When you create content, think of it as drawing a map. You direct your readers to where they should go next. Direct them with interlinks. Interlinking is when you link to other relevant articles on your site. The most significant benefit of this is keeping visitors on your website longer. It also boosts your content quality by providing readers with extra resources to round out their knowledge.

When setting up interlinks, pay attention to your anchor link text. It appears as clickable text highlighted as a link. Using identical text for a particular inbound link on your site could negatively affect your SEO. Vary your use of words and phrases when interlinking to the same webpage.

Backlinks

Backlinks boost credibility. A backlink is a link from one website to another, and the more backlinks you have, the more credible your website seems — to others and search engines. If your content links to another website, that company has a backlink from you. If another website links to your content, you have a backlink from them.

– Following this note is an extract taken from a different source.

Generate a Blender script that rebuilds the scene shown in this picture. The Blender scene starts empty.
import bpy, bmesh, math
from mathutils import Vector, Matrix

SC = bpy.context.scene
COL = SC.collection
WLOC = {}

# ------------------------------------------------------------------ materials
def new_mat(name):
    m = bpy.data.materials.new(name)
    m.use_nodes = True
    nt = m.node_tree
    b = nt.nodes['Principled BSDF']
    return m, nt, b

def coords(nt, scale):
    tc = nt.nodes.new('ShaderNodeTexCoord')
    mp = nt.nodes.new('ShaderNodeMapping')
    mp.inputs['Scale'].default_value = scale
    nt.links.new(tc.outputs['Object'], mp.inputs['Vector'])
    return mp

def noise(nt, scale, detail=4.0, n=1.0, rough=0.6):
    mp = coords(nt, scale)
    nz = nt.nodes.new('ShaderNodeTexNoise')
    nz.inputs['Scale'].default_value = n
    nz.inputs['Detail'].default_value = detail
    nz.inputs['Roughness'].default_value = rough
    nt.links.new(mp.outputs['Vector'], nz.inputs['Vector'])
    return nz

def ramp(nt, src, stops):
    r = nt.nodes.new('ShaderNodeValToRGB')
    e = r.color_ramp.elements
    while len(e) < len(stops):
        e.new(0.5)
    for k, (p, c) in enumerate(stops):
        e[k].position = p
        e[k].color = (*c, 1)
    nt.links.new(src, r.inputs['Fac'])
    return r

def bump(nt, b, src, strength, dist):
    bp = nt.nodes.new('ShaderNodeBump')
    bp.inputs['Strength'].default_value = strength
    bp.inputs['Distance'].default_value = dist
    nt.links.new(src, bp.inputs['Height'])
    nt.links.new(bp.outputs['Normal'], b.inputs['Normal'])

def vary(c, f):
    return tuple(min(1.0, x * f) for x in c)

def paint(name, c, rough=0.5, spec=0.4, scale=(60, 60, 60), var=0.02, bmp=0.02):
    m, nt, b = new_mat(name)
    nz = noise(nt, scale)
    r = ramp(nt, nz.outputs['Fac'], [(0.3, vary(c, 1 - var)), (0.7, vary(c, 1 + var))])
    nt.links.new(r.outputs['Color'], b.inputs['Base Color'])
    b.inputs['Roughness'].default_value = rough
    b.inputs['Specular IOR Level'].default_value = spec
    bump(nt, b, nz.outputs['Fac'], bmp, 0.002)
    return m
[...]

How do you prime your website for backlinks? Create linkable content. There will always be a need to link to quality content, and this can be a blog post, infographic, video, survey, or more.

6. Publish regularly.

Finally, publish your post. Depending on how frequently Google and other search engines scan your site, it could take a few days or longer for your pages to be indexed and appear in a Google search. A simple tip to get your pages into search engines faster is to publish more often. When Google notices that a site is getting updated daily, it will scan the site more regularly.

Ready to grow?

Blogs don’t experience organic growth overnight. One blog post isn’t going to make you a leader in your industry, but consistency will. The repeated application of the best practices listed above will strengthen your relationship with your target audience, boost your credibility as an online resource, and improve your site’s SEO — factors that will lead to increasing your blog’s organic traffic.